Syria is clearly a total humanitarian disaster, and if ever there were a need for intervention and international action this is it. But there is now a real dilemma. It is very difficult to conceive of any course of action that would not make things worse. We prefer the binary simplicity of absolute good and evil, even though sordid reality usually presents us with comparative worse and better. Syria’s complexities also defy attempts to rally world opinion behind any course of action. Indeed Syria has already had more than enough intervention with outside powers pursuing their sanguinary sectional interests across the heartland of civilisation. The United States has been unable or unwilling to restrain the Saudis and Gulf States from arming and bankrolling their own brand of fundamentalists. Russian and Iranian support of Assad means that he has seen no need to negotiate.
Even what would have been a straightforward response some time ago, enforcing a no-fly zone to prevent Assad’s aircraft bombing civilians now leads us to some literally awesome possibilities – do we want to risk a third world war by challenging Putin’s aggressive attacks on Assad’s non-ISIL opponents?

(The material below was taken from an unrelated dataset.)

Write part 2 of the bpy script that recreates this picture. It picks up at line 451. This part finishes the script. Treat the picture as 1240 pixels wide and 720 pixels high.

The pleas from UN representatives, Kofi Annan, Lakhdar Brahimi, and others for diplomacy can sound like wimpish abdication. But only concerted action by the major players, which might involve the US talking softly to Russia and China while waving a big stick at the Wahabi dynasties in the Gulf can produce a solution that might rescue Syrians from the horrors of previous partisan interventions. Putin and the ayatollahs are certainly a big part of the problem – but they also have to be part of the solution.